- INSTRUCTION
Work out how many lines hold the string "scene". Give that number and nothing more.

- RAW DATA
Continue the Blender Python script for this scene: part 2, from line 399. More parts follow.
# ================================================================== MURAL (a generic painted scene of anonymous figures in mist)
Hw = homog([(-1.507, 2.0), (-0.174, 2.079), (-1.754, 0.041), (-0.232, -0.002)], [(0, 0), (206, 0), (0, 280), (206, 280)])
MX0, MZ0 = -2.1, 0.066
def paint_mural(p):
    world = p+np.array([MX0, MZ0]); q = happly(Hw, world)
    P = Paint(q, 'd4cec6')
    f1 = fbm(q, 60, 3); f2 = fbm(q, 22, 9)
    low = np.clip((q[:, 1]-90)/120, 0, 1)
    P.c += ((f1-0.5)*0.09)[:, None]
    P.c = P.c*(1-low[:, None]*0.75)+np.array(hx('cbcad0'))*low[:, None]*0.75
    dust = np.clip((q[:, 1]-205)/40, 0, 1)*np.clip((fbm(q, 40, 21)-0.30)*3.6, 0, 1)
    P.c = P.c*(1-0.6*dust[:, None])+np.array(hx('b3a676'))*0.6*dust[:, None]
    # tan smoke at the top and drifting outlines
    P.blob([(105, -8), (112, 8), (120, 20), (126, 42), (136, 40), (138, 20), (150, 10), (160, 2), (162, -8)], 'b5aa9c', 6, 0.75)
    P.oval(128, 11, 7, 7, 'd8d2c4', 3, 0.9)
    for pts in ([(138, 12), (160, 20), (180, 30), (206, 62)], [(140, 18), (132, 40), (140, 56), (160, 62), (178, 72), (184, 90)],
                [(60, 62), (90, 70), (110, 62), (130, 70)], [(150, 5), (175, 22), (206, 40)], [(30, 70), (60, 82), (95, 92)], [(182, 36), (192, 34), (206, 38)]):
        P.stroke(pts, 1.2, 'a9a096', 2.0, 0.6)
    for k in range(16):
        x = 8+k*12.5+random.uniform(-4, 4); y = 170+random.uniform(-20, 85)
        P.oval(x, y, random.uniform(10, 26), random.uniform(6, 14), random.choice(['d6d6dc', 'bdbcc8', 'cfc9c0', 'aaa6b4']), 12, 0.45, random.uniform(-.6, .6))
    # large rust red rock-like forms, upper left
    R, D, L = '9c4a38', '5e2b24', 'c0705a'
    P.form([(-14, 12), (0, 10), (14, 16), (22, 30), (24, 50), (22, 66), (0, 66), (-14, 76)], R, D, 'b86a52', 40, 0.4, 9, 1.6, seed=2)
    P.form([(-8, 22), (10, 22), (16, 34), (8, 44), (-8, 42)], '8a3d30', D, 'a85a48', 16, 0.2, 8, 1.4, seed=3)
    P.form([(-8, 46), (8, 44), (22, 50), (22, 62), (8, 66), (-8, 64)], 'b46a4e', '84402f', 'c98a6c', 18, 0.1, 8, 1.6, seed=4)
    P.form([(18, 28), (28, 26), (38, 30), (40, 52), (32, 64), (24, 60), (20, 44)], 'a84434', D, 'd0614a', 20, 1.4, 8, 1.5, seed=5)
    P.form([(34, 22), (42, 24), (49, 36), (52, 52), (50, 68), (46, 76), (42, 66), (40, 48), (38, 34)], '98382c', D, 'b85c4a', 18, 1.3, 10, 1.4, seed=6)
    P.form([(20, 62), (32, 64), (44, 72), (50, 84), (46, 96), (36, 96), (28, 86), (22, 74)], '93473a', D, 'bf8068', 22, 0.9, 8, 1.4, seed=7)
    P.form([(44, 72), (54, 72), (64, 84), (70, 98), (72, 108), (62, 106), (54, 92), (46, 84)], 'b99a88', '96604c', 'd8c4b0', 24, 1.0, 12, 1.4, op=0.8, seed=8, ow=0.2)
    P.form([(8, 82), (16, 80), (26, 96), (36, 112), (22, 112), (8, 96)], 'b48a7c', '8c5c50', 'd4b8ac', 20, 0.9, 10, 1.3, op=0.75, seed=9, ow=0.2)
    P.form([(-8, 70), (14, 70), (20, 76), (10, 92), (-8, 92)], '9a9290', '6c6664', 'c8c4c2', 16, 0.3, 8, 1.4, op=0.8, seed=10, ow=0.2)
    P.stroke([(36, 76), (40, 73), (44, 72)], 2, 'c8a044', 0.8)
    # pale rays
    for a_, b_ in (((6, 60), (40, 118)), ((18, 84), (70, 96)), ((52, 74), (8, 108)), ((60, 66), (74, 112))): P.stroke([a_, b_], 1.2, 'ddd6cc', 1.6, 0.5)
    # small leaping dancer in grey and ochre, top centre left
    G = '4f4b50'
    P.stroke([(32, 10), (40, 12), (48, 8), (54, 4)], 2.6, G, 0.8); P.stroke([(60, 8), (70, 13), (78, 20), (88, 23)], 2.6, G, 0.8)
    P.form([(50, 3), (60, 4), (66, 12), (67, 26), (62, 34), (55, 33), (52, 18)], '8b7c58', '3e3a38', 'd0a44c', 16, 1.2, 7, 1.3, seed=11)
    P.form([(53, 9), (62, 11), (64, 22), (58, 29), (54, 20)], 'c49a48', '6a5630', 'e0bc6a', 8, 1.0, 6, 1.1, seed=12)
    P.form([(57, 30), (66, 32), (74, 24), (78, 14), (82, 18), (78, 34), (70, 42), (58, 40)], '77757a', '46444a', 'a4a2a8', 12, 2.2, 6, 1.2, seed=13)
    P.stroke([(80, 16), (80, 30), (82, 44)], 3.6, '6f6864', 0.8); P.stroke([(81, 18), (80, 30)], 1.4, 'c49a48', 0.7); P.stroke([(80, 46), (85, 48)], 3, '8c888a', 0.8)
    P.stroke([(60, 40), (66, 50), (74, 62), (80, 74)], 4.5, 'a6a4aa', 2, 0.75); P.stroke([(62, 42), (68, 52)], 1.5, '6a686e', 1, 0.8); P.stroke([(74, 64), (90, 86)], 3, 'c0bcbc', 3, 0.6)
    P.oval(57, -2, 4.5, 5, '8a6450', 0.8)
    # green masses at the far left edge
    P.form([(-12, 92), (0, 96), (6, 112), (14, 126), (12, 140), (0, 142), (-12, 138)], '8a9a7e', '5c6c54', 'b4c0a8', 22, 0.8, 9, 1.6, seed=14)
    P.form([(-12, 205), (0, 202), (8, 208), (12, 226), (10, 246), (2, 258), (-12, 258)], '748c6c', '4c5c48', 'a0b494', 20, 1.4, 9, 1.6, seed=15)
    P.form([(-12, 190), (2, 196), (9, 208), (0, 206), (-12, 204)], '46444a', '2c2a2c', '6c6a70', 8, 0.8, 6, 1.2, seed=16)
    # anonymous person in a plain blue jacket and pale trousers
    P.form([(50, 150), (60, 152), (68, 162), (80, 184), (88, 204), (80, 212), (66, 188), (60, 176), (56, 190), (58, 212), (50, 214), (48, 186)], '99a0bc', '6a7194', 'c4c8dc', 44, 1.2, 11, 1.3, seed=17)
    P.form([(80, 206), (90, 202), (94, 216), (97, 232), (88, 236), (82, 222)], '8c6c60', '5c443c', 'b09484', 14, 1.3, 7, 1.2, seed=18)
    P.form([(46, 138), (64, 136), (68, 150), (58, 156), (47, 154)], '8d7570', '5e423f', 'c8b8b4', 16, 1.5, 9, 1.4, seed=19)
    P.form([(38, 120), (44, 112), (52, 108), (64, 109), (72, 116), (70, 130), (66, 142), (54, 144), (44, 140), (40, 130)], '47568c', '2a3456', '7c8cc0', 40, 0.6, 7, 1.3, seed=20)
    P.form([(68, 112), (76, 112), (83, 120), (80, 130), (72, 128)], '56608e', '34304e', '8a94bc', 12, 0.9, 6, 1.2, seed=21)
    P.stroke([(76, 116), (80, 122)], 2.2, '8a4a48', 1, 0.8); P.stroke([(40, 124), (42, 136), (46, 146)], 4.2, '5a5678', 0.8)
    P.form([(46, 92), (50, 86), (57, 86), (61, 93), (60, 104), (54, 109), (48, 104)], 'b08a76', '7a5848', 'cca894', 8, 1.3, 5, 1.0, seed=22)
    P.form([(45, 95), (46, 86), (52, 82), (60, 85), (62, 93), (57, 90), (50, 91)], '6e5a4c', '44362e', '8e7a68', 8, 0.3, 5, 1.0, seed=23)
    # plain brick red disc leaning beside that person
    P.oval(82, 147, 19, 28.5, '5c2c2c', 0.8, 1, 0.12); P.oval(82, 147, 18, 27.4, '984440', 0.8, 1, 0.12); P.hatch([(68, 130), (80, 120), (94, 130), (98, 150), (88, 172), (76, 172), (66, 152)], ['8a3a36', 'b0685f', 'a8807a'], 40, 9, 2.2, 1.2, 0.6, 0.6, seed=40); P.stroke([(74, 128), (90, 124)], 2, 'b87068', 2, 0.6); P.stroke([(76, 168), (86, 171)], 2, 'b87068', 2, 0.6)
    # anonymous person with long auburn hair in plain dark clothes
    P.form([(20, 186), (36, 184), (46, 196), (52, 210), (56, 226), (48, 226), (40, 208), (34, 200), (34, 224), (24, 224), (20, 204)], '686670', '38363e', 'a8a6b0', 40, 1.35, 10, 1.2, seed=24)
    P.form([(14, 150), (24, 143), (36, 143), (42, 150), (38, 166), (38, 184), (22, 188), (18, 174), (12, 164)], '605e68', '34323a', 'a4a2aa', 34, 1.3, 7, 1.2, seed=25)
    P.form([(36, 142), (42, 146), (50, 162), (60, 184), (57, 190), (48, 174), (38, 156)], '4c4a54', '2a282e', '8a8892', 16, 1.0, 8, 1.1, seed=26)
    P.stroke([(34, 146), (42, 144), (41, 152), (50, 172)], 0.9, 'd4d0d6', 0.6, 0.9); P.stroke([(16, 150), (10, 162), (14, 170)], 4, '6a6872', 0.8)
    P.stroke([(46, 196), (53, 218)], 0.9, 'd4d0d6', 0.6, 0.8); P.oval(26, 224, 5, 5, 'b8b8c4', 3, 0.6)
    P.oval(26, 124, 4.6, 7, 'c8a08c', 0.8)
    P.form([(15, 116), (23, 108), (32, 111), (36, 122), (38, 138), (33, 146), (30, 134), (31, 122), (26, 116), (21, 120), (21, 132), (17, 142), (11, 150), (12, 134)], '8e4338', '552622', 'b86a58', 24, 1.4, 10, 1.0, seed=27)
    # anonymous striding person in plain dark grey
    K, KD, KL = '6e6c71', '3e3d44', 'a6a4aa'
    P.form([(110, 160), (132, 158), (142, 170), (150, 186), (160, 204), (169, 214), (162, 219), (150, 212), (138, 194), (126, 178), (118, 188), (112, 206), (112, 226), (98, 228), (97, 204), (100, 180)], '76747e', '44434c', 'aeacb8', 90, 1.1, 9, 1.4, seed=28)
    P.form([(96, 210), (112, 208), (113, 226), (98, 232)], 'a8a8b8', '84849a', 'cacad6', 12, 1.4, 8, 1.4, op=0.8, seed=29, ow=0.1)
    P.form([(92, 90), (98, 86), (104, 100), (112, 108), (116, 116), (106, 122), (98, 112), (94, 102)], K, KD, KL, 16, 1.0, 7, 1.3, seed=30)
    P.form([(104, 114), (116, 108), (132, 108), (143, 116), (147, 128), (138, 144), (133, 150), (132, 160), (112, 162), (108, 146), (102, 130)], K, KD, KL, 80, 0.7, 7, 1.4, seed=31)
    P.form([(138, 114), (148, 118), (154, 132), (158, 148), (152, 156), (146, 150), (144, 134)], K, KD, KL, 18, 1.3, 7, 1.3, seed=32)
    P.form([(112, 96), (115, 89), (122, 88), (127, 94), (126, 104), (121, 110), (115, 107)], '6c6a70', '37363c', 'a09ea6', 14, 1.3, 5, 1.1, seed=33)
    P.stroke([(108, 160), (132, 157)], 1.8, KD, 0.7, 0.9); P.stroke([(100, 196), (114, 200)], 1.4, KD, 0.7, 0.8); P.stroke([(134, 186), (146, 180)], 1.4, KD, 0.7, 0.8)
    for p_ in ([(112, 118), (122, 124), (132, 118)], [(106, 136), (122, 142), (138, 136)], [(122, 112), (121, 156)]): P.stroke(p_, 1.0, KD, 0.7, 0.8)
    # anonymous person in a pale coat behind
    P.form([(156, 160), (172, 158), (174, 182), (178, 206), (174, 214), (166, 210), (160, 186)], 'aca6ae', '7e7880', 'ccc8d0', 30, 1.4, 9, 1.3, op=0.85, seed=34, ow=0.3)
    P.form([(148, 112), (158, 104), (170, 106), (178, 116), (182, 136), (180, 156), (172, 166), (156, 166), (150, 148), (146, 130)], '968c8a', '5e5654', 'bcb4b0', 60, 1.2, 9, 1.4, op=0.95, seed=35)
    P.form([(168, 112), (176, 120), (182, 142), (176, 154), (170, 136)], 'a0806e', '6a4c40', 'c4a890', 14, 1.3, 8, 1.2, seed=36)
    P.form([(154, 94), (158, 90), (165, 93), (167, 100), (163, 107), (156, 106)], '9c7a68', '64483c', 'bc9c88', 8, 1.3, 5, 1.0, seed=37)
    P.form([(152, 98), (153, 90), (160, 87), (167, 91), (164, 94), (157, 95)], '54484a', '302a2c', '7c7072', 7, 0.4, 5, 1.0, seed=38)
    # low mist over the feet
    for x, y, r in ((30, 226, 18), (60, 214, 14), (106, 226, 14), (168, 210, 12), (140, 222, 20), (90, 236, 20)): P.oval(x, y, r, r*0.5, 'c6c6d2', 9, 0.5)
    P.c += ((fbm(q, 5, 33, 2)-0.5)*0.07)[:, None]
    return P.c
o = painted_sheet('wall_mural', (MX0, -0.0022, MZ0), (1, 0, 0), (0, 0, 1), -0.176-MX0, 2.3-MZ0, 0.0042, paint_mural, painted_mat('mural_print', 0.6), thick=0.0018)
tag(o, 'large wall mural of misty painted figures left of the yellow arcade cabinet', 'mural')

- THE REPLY
2